==== DATA TO PROCESS
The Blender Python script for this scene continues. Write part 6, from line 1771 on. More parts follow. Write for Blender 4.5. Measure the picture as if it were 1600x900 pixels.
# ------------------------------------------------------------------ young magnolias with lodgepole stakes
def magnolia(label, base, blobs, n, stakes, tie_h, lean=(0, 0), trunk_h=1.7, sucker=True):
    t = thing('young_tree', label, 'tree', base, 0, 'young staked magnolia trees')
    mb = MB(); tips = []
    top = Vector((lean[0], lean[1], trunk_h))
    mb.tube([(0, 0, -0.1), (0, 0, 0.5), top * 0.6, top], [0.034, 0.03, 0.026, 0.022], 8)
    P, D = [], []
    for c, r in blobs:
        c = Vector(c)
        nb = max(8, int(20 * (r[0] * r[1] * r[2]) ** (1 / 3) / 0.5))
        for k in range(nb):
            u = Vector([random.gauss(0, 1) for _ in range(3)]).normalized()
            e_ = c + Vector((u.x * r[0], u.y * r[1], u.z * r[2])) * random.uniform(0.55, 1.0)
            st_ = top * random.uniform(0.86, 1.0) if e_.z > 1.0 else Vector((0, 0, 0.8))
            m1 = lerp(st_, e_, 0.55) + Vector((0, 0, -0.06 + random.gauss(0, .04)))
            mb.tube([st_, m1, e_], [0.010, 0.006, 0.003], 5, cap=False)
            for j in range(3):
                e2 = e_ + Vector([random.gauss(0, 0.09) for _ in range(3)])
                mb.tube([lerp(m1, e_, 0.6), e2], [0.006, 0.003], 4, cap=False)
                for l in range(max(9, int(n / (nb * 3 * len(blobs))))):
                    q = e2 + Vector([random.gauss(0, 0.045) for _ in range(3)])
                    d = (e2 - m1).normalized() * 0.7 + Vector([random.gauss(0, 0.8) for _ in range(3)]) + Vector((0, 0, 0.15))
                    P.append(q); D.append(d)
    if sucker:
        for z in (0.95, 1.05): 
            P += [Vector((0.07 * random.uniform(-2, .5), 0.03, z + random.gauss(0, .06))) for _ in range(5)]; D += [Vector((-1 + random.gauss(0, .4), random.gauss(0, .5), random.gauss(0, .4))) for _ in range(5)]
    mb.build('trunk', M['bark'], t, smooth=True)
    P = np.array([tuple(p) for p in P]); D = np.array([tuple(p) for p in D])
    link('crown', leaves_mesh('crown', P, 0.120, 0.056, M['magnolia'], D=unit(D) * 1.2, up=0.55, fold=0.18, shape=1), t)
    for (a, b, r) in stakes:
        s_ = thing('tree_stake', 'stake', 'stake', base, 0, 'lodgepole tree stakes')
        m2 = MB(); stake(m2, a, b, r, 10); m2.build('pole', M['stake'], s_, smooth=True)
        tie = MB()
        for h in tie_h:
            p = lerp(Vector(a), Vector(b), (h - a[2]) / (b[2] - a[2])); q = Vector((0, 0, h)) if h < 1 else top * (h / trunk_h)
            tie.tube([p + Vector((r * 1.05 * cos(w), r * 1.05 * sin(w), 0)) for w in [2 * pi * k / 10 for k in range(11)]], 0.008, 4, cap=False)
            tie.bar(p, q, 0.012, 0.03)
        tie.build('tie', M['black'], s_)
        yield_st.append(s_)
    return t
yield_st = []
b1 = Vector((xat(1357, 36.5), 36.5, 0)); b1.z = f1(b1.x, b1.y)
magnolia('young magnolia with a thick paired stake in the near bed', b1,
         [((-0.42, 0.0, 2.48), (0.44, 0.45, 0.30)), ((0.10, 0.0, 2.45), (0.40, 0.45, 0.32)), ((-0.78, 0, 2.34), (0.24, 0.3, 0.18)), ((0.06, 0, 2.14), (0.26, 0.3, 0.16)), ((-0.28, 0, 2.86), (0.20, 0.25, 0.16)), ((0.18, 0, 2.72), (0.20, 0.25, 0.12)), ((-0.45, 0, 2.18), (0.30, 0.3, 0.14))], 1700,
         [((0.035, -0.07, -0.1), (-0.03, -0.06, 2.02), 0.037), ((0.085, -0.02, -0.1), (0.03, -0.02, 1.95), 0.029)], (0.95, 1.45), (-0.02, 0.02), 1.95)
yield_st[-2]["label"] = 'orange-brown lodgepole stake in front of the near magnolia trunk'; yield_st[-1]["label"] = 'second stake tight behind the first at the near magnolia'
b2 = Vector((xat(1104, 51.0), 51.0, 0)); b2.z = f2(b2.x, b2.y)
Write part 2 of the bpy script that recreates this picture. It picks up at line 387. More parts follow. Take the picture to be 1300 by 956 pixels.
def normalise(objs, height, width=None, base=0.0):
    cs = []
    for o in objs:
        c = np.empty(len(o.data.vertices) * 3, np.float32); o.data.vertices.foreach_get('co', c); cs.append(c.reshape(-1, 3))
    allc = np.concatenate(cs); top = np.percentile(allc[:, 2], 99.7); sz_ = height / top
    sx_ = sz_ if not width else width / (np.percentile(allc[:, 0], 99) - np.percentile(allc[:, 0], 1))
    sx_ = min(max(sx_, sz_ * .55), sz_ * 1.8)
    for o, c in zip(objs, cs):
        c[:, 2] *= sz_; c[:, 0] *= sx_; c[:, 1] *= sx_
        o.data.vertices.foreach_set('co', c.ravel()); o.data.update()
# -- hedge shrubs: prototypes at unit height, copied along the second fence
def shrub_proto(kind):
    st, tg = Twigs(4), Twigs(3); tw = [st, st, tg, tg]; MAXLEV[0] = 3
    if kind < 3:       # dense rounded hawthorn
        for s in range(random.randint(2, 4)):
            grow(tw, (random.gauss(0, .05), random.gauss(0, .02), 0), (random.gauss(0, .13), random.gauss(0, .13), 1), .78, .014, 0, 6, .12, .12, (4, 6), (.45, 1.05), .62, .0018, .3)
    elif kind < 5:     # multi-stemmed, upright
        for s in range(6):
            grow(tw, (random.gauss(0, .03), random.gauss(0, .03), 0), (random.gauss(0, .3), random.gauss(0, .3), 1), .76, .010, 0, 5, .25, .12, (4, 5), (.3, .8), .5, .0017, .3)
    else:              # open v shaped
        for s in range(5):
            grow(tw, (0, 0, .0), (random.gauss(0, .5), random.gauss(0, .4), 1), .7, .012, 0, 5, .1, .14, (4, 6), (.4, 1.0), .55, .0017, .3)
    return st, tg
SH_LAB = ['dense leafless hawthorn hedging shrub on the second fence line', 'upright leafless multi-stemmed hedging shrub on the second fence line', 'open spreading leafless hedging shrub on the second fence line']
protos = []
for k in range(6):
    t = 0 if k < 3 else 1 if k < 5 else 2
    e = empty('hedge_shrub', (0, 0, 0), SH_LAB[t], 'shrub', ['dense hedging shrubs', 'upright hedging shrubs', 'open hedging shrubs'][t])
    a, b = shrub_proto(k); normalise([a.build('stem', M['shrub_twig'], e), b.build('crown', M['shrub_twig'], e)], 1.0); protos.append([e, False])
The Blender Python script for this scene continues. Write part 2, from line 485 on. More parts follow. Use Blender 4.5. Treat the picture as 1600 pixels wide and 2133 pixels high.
========
## EXERCISE
Write out the entire listing exactly.

## REPLY TO THE EXERCISE
The Blender Python script for this scene continues. Write part 6, from line 1771 on. More parts follow. Write for Blender 4.5. Measure the picture as if it were 1600x900 pixels.
# ------------------------------------------------------------------ young magnolias with lodgepole stakes
def magnolia(label, base, blobs, n, stakes, tie_h, lean=(0, 0), trunk_h=1.7, sucker=True):
    t = thing('young_tree', label, 'tree', base, 0, 'young staked magnolia trees')
    mb = MB(); tips = []
    top = Vector((lean[0], lean[1], trunk_h))
    mb.tube([(0, 0, -0.1), (0, 0, 0.5), top * 0.6, top], [0.034, 0.03, 0.026, 0.022], 8)
    P, D = [], []
    for c, r in blobs:
        c = Vector(c)
        nb = max(8, int(20 * (r[0] * r[1] * r[2]) ** (1 / 3) / 0.5))
        for k in range(nb):
            u = Vector([random.gauss(0, 1) for _ in range(3)]).normalized()
            e_ = c + Vector((u.x * r[0], u.y * r[1], u.z * r[2])) * random.uniform(0.55, 1.0)
            st_ = top * random.uniform(0.86, 1.0) if e_.z > 1.0 else Vector((0, 0, 0.8))
            m1 = lerp(st_, e_, 0.55) + Vector((0, 0, -0.06 + random.gauss(0, .04)))
            mb.tube([st_, m1, e_], [0.010, 0.006, 0.003], 5, cap=False)
            for j in range(3):
                e2 = e_ + Vector([random.gauss(0, 0.09) for _ in range(3)])
                mb.tube([lerp(m1, e_, 0.6), e2], [0.006, 0.003], 4, cap=False)
                for l in range(max(9, int(n / (nb * 3 * len(blobs))))):
                    q = e2 + Vector([random.gauss(0, 0.045) for _ in range(3)])
                    d = (e2 - m1).normalized() * 0.7 + Vector([random.gauss(0, 0.8) for _ in range(3)]) + Vector((0, 0, 0.15))
                    P.append(q); D.append(d)
    if sucker:
        for z in (0.95, 1.05): 
            P += [Vector((0.07 * random.uniform(-2, .5), 0.03, z + random.gauss(0, .06))) for _ in range(5)]; D += [Vector((-1 + random.gauss(0, .4), random.gauss(0, .5), random.gauss(0, .4))) for _ in range(5)]
    mb.build('trunk', M['bark'], t, smooth=True)
    P = np.array([tuple(p) for p in P]); D = np.array([tuple(p) for p in D])
    link('crown', leaves_mesh('crown', P, 0.120, 0.056, M['magnolia'], D=unit(D) * 1.2, up=0.55, fold=0.18, shape=1), t)
    for (a, b, r) in stakes:
        s_ = thing('tree_stake', 'stake', 'stake', base, 0, 'lodgepole tree stakes')
        m2 = MB(); stake(m2, a, b, r, 10); m2.build('pole', M['stake'], s_, smooth=True)
        tie = MB()
        for h in tie_h:
            p = lerp(Vector(a), Vector(b), (h - a[2]) / (b[2] - a[2])); q = Vector((0, 0, h)) if h < 1 else top * (h / trunk_h)
            tie.tube([p + Vector((r * 1.05 * cos(w), r * 1.05 * sin(w), 0)) for w in [2 * pi * k / 10 for k in range(11)]], 0.008, 4, cap=False)
            tie.bar(p, q, 0.012, 0.03)
        tie.build('tie', M['black'], s_)
        yield_st.append(s_)
    return t
yield_st = []
b1 = Vector((xat(1357, 36.5), 36.5, 0)); b1.z = f1(b1.x, b1.y)
magnolia('young magnolia with a thick paired stake in the near bed', b1,
         [((-0.42, 0.0, 2.48), (0.44, 0.45, 0.30)), ((0.10, 0.0, 2.45), (0.40, 0.45, 0.32)), ((-0.78, 0, 2.34), (0.24, 0.3, 0.18)), ((0.06, 0, 2.14), (0.26, 0.3, 0.16)), ((-0.28, 0, 2.86), (0.20, 0.25, 0.16)), ((0.18, 0, 2.72), (0.20, 0.25, 0.12)), ((-0.45, 0, 2.18), (0.30, 0.3, 0.14))], 1700,
         [((0.035, -0.07, -0.1), (-0.03, -0.06, 2.02), 0.037), ((0.085, -0.02, -0.1), (0.03, -0.02, 1.95), 0.029)], (0.95, 1.45), (-0.02, 0.02), 1.95)
yield_st[-2]["label"] = 'orange-brown lodgepole stake in front of the near magnolia trunk'; yield_st[-1]["label"] = 'second stake tight behind the first at the near magnolia'
b2 = Vector((xat(1104, 51.0), 51.0, 0)); b2.z = f2(b2.x, b2.y)
Write part 2 of the bpy script that recreates this picture. It picks up at line 387. More parts follow. Take the picture to be 1300 by 956 pixels.
def normalise(objs, height, width=None, base=0.0):
    cs = []
    for o in objs:
        c = np.empty(len(o.data.vertices) * 3, np.float32); o.data.vertices.foreach_get('co', c); cs.append(c.reshape(-1, 3))
    allc = np.concatenate(cs); top = np.percentile(allc[:, 2], 99.7); sz_ = height / top
    sx_ = sz_ if not width else width / (np.percentile(allc[:, 0], 99) - np.percentile(allc[:, 0], 1))
    sx_ = min(max(sx_, sz_ * .55), sz_ * 1.8)
    for o, c in zip(objs, cs):
        c[:, 2] *= sz_; c[:, 0] *= sx_; c[:, 1] *= sx_
        o.data.vertices.foreach_set('co', c.ravel()); o.data.update()
# -- hedge shrubs: prototypes at unit height, copied along the second fence
def shrub_proto(kind):
    st, tg = Twigs(4), Twigs(3); tw = [st, st, tg, tg]; MAXLEV[0] = 3
    if kind < 3:       # dense rounded hawthorn
        for s in range(random.randint(2, 4)):
            grow(tw, (random.gauss(0, .05), random.gauss(0, .02), 0), (random.gauss(0, .13), random.gauss(0, .13), 1), .78, .014, 0, 6, .12, .12, (4, 6), (.45, 1.05), .62, .0018, .3)
    elif kind < 5:     # multi-stemmed, upright
        for s in range(6):
            grow(tw, (random.gauss(0, .03), random.gauss(0, .03), 0), (random.gauss(0, .3), random.gauss(0, .3), 1), .76, .010, 0, 5, .25, .12, (4, 5), (.3, .8), .5, .0017, .3)
    else:              # open v shaped
        for s in range(5):
            grow(tw, (0, 0, .0), (random.gauss(0, .5), random.gauss(0, .4), 1), .7, .012, 0, 5, .1, .14, (4, 6), (.4, 1.0), .55, .0017, .3)
    return st, tg
SH_LAB = ['dense leafless hawthorn hedging shrub on the second fence line', 'upright leafless multi-stemmed hedging shrub on the second fence line', 'open spreading leafless hedging shrub on the second fence line']
protos = []
for k in range(6):
    t = 0 if k < 3 else 1 if k < 5 else 2
    e = empty('hedge_shrub', (0, 0, 0), SH_LAB[t], 'shrub', ['dense hedging shrubs', 'upright hedging shrubs', 'open hedging shrubs'][t])
    a, b = shrub_proto(k); normalise([a.build('stem', M['shrub_twig'], e), b.build('crown', M['shrub_twig'], e)], 1.0); protos.append([e, False])
The Blender Python script for this scene continues. Write part 2, from line 485 on. More parts follow. Use Blender 4.5. Treat the picture as 1600 pixels wide and 2133 pixels high.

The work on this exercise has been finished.